Scripts that build scenes:
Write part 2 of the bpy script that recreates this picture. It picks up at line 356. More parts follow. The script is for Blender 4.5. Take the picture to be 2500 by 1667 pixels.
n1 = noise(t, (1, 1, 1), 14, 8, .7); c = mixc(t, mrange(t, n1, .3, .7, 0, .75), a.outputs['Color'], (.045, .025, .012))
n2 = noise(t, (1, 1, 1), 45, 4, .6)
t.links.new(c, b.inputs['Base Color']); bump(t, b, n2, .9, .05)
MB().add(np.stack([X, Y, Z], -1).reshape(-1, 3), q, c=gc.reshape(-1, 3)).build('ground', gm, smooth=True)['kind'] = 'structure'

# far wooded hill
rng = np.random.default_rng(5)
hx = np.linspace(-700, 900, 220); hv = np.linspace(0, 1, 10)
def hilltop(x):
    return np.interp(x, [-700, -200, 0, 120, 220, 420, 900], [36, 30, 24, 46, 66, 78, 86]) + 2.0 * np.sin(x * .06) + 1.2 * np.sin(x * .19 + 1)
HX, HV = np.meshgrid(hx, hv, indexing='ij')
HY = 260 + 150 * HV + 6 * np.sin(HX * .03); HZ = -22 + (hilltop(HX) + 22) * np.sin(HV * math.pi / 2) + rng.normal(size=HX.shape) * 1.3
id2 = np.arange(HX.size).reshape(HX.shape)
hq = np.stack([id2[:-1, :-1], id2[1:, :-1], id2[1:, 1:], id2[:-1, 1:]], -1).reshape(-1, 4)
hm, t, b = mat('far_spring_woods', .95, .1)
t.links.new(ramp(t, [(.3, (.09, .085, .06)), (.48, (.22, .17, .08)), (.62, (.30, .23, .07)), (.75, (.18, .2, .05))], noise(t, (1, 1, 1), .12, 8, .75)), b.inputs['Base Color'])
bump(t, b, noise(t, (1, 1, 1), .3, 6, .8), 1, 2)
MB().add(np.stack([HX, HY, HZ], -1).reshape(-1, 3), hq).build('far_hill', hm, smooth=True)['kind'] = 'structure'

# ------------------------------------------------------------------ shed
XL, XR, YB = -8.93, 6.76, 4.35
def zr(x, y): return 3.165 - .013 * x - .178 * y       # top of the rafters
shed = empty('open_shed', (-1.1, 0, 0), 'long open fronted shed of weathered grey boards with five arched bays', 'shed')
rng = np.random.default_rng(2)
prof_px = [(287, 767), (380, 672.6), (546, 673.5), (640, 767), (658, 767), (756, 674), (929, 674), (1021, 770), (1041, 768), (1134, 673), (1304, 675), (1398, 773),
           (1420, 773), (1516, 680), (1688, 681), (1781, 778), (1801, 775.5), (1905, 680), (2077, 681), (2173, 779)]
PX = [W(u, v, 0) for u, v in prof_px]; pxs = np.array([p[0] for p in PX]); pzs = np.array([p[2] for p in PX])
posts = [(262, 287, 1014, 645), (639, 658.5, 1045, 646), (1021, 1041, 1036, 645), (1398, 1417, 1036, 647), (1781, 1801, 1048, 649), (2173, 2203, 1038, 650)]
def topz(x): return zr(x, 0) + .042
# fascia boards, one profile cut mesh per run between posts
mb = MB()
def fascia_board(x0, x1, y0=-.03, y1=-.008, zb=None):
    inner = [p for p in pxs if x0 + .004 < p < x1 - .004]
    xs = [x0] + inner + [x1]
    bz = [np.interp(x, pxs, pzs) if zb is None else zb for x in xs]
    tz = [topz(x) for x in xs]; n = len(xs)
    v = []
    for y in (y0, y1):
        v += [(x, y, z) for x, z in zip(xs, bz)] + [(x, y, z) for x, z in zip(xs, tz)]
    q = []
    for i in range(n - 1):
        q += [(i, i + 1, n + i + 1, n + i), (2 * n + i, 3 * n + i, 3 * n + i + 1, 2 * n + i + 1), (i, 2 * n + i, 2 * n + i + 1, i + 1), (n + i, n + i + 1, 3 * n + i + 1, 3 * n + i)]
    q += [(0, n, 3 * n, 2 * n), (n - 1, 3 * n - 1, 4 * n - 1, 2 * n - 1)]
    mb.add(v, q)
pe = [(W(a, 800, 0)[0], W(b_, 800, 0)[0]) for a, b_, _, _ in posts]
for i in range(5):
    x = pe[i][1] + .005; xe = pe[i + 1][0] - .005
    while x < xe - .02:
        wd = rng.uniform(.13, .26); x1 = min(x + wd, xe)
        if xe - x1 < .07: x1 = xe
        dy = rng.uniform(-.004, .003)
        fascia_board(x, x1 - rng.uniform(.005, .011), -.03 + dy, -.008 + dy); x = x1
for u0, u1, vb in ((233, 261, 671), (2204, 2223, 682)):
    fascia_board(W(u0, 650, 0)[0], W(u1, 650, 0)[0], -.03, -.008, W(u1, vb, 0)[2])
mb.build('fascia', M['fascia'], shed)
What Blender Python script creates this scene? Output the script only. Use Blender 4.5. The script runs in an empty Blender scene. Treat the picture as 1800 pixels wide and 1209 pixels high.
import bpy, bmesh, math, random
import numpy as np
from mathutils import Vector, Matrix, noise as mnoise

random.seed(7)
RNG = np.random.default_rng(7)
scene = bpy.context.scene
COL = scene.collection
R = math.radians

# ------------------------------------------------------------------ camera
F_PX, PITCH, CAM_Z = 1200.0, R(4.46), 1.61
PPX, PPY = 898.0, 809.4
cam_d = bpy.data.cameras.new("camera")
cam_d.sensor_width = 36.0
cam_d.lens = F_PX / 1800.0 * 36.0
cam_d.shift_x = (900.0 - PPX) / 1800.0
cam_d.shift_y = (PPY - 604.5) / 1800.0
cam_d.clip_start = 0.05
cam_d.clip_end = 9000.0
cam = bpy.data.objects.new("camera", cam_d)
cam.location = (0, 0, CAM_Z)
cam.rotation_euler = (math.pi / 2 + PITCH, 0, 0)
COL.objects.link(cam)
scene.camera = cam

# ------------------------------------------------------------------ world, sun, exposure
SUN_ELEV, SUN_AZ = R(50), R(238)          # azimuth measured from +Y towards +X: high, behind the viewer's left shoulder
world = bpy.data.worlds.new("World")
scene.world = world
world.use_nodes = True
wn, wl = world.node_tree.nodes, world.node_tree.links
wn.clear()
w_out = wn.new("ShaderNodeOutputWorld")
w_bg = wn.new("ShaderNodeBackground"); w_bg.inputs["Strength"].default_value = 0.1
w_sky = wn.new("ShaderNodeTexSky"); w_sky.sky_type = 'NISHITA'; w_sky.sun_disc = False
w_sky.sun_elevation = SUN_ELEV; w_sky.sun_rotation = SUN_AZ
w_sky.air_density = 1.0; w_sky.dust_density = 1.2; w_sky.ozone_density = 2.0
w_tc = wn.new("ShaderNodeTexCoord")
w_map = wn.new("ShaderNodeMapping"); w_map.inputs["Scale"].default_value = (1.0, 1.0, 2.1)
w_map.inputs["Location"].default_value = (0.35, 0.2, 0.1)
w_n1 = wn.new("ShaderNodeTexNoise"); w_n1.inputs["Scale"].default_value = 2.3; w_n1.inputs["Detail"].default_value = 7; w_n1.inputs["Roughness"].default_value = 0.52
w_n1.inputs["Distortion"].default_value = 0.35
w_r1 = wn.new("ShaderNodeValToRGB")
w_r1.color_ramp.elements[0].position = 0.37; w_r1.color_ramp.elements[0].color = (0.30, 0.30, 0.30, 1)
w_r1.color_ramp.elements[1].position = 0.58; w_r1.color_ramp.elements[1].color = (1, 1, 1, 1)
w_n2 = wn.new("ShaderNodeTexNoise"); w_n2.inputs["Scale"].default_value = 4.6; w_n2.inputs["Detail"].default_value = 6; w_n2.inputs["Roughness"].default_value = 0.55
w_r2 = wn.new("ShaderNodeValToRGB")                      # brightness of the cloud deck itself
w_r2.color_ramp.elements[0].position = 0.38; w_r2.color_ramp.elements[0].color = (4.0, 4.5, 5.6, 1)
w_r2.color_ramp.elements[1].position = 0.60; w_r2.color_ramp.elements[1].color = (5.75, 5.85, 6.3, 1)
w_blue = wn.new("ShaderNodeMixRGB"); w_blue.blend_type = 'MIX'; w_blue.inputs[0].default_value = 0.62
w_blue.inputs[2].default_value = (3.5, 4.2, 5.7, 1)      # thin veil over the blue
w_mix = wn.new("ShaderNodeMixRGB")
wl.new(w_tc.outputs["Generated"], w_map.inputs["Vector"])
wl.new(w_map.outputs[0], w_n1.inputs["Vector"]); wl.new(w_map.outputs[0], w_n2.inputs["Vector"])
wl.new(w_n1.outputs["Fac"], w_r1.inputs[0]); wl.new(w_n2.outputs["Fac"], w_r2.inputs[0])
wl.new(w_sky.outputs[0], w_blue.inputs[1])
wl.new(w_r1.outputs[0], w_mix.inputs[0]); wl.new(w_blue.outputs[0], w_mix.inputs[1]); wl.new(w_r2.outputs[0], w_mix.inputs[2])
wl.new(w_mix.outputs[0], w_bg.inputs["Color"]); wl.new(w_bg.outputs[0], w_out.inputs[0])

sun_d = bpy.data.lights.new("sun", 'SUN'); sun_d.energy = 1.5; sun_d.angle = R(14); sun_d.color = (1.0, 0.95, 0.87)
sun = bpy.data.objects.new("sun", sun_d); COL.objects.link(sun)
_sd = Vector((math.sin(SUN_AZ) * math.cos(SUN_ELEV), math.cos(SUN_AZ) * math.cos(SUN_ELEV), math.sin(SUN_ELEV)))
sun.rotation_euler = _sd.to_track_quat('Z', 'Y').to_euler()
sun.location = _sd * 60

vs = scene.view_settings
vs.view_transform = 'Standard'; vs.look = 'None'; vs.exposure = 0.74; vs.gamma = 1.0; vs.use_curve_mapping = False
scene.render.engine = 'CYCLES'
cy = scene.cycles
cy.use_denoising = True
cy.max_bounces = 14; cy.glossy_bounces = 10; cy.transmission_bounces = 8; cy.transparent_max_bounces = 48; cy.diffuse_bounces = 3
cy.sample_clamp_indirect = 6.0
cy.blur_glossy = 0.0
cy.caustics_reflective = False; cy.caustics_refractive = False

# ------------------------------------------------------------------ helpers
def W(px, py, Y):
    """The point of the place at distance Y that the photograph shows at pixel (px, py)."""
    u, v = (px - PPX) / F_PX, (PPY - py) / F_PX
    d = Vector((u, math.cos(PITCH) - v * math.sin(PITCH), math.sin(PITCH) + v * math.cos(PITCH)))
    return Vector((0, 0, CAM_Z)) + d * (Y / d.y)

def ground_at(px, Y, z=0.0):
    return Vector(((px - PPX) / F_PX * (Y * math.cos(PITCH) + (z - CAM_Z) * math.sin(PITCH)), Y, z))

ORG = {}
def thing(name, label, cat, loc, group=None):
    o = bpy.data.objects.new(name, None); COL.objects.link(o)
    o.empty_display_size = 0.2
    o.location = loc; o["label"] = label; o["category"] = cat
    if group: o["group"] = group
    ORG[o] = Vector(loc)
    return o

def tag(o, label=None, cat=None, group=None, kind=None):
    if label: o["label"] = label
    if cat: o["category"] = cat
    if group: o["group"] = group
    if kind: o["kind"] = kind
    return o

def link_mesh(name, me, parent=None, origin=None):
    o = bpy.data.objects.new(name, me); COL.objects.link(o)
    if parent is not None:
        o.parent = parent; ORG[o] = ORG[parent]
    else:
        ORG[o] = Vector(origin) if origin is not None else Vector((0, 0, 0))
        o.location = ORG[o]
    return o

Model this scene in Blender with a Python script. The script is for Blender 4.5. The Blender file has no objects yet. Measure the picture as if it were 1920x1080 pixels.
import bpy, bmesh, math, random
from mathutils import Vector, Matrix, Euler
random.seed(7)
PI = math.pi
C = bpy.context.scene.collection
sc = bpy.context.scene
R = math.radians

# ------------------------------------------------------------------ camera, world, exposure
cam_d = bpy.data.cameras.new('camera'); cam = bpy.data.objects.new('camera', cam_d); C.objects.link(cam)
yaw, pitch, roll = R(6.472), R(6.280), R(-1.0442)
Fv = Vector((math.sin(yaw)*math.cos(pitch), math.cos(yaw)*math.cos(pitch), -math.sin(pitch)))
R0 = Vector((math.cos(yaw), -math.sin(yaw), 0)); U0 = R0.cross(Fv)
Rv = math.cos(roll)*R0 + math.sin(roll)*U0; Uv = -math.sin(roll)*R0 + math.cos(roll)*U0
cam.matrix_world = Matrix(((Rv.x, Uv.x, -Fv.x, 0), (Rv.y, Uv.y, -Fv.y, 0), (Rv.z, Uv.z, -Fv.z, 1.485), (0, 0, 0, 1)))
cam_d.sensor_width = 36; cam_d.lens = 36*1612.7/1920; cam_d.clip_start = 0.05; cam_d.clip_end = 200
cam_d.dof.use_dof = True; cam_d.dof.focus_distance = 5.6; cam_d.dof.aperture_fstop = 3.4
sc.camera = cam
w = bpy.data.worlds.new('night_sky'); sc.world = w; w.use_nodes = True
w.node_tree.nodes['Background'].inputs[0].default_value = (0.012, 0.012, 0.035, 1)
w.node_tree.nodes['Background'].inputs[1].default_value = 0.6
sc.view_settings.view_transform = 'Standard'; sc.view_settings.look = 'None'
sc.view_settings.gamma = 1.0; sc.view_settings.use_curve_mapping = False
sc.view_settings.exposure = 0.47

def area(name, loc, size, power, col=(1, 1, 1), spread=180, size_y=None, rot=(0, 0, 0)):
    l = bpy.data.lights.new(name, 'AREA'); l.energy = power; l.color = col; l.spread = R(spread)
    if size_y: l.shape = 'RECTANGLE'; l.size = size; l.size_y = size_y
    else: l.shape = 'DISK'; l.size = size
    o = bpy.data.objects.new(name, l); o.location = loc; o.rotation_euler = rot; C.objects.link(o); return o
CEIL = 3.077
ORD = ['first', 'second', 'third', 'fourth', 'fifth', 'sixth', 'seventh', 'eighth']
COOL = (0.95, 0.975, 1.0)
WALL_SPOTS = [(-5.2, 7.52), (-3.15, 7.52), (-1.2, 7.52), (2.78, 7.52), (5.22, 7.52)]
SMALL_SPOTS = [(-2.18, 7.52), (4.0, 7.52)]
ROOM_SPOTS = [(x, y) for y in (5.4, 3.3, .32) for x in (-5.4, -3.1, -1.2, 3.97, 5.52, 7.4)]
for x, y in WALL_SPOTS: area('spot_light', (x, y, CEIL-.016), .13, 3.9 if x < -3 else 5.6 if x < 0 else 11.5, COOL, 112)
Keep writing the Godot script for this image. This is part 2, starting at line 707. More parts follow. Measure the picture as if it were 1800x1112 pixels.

YOUR GOAL :: Repeat exactly, please, each line from the beginning of the data through the line with "gm, smooth=True)['kind'] = 'structure'" in it, and only those lines.

COMPLETE ANSWER ::
Write part 2 of the bpy script that recreates this picture. It picks up at line 356. More parts follow. The script is for Blender 4.5. Take the picture to be 2500 by 1667 pixels.
n1 = noise(t, (1, 1, 1), 14, 8, .7); c = mixc(t, mrange(t, n1, .3, .7, 0, .75), a.outputs['Color'], (.045, .025, .012))
n2 = noise(t, (1, 1, 1), 45, 4, .6)
t.links.new(c, b.inputs['Base Color']); bump(t, b, n2, .9, .05)
MB().add(np.stack([X, Y, Z], -1).reshape(-1, 3), q, c=gc.reshape(-1, 3)).build('ground', gm, smooth=True)['kind'] = 'structure'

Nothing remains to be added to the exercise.